Mahler's Epic Eighth - Symphony of a Thousand

Gustav Mahler [1860 - 1911]
Gustav Mahler was an Austrian, late Romantic composer and conductor.  His Eighth Symphony in E-flat Major is truly a giant among the great symphonic giants.  This from Wikipedia: "The Symphony No. 8 in E-flat major by Gustav Mahler is one of the largest-scale choral works in the classical concert repertoire.  Because it requires huge instrumental and vocal forces it is frequently called the "Symphony of a Thousand", although the work is often performed with fewer than a thousand, and Mahler himself did not sanction the name."

From the Houston Symphony Orchestra website: "Former Music Director Christoph Eschenbach returns to conduct two spectacular evenings of music by one of his favorite composers. Mahler’s Eighth Symphony is commonly referred to as the “Symphony of a Thousand” due to the huge number of performers required on stage. Watch in awe as more than 400 musicians, chorus members and vocal soloists join together – complete with a special stage extension – for a once-in-a-lifetime, powerful experience of music."

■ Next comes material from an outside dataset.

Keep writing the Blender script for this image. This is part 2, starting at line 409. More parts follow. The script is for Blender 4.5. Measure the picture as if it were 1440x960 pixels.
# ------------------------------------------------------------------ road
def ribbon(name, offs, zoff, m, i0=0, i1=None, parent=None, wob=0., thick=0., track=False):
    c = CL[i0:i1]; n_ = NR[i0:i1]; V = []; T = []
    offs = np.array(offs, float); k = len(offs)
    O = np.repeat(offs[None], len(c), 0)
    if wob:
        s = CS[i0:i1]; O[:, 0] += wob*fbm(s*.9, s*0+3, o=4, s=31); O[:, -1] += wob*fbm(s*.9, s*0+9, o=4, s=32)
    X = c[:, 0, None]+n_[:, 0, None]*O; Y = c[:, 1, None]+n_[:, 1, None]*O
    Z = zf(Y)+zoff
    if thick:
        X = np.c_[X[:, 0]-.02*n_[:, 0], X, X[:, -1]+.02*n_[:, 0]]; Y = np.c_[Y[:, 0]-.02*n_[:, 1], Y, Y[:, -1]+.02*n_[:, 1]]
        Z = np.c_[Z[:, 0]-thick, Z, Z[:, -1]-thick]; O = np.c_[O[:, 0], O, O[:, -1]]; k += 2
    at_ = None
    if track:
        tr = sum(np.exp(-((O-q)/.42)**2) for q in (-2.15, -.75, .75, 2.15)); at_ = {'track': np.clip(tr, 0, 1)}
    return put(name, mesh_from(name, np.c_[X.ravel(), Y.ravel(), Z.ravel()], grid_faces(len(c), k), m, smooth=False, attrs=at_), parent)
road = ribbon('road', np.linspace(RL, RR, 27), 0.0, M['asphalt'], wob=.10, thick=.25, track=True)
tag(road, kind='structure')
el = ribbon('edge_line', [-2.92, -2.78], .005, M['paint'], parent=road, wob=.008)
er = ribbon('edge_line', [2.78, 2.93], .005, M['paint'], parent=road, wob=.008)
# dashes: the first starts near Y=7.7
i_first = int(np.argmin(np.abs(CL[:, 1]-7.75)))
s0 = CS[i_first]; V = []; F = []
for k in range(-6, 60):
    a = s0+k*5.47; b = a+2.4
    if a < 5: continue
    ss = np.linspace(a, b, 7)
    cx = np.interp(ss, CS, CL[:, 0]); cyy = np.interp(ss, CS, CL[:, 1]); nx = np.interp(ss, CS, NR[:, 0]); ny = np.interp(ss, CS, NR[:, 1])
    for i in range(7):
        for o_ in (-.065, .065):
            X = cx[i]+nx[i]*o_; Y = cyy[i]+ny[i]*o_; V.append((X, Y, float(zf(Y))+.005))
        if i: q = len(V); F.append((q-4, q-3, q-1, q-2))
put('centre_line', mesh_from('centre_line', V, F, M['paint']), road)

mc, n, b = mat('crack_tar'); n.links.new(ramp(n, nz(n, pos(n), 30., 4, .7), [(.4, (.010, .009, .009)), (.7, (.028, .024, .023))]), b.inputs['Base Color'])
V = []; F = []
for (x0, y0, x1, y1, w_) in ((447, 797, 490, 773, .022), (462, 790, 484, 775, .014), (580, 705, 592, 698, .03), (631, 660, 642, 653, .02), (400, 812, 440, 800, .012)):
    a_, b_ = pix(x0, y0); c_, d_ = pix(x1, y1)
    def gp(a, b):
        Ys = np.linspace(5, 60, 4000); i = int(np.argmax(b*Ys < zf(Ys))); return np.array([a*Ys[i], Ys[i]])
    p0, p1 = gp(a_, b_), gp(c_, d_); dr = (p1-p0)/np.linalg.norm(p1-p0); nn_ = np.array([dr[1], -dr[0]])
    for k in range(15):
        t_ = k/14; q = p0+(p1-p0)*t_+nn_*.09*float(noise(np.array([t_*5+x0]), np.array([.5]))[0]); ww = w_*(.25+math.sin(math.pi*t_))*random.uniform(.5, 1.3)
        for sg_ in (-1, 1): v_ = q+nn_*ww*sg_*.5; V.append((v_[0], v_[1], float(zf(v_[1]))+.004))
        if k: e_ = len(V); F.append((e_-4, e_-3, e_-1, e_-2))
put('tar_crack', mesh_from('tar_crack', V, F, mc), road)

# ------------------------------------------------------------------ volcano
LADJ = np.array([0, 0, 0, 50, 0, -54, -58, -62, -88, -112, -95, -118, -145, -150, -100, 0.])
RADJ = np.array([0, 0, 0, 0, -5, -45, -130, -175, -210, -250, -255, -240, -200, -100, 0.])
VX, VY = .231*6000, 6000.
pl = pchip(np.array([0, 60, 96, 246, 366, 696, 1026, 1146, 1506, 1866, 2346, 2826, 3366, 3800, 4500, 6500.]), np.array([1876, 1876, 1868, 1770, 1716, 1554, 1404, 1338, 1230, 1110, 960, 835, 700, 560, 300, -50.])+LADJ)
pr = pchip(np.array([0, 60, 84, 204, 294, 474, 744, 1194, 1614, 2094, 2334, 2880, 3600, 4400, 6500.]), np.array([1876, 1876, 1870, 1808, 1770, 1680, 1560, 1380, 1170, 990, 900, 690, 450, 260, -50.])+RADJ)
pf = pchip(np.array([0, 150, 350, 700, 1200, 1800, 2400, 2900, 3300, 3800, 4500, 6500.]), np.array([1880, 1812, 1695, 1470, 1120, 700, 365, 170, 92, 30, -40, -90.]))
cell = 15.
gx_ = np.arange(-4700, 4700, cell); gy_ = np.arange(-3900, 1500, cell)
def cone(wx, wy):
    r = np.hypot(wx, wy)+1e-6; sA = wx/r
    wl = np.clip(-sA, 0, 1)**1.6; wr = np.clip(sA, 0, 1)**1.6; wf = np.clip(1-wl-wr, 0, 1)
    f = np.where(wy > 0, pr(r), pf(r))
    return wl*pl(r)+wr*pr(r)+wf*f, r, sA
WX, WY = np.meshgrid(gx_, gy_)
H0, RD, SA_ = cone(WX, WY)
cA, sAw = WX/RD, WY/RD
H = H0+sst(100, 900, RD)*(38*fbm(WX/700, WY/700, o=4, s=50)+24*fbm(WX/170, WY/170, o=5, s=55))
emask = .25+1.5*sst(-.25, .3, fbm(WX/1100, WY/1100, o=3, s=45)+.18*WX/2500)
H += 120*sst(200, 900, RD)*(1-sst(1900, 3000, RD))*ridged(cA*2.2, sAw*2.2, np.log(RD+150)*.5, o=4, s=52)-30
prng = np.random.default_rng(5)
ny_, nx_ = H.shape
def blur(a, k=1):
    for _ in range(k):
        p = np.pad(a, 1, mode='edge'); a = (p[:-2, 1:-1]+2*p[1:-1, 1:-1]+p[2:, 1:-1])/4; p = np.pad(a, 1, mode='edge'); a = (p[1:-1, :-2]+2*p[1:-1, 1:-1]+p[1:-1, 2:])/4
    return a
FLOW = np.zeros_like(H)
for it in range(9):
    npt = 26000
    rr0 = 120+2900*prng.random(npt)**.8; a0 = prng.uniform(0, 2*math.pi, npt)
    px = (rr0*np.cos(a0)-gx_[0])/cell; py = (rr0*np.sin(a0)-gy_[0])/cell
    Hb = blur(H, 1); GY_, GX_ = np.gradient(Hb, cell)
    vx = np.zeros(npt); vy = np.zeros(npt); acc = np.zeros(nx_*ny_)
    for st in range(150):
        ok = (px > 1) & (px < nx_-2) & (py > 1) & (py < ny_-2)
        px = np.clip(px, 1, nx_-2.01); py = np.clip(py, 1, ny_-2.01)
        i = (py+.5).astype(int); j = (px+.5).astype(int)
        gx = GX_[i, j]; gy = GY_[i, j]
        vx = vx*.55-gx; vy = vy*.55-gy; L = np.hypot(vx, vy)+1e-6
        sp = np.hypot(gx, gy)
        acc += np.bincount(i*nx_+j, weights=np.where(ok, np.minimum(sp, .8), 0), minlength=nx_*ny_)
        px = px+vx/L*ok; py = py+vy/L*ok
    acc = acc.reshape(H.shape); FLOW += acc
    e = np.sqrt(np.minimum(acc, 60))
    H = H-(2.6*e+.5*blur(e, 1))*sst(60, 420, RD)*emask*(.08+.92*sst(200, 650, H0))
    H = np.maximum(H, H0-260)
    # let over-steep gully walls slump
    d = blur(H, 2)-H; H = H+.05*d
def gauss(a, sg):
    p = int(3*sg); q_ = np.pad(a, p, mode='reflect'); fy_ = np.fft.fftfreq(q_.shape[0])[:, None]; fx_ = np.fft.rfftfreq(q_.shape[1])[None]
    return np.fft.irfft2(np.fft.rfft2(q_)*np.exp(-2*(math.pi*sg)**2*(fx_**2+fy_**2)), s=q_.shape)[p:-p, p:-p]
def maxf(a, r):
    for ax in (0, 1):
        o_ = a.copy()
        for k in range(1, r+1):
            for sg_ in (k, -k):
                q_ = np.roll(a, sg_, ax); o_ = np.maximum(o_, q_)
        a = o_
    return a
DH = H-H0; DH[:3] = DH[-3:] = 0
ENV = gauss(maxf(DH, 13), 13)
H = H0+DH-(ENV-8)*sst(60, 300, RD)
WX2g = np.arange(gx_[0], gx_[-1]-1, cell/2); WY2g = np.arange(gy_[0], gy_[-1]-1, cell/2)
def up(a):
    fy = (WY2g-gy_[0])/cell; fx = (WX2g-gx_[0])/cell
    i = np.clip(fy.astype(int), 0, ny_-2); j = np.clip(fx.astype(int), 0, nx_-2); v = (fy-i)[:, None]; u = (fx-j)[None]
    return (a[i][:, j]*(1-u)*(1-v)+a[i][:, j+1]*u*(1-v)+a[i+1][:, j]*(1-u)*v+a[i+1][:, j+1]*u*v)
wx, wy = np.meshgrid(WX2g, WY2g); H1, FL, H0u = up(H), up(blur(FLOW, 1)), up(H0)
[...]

From Christopher Gibbs of the American Symphony Orchestra web site: "According to conventional definitions, the Eighth is more a cantata or oratorio than a symphony. Multiple choruses and vocal soloists are used throughout, unlike Beethoven’s Ninth Symphony or Mahler’s own Second that withhold vocalists until the end. Mahler recognized this as a revolutionary feature, telling his biographer Richard Specht, “Its form is something altogether new. Can you imagine a symphony that is sung throughout, from beginning to end?"

From Wikipedia: "Mahler replaced the last three movements with a single section,, essentially a dramatic cantata based on the closing scene of Geothe's Faust, part II."  So, the 8th symphony, rather than the usual four movements has two parts:  Part 1: Veni, Creator Spiritus -Allegro impetuoso,  Part 2: Final scene from Faust - Poco Adagio.  


James Denton - Cellist for the HSO
On twitter, Houston Symphony Orchestra cellist, James R Denton, known on twitter as @cellojames tweeted this: "try to make it to Mahler 8 this weekend [at Jones Hall in Houston] - it will absolutely blow you away!!!"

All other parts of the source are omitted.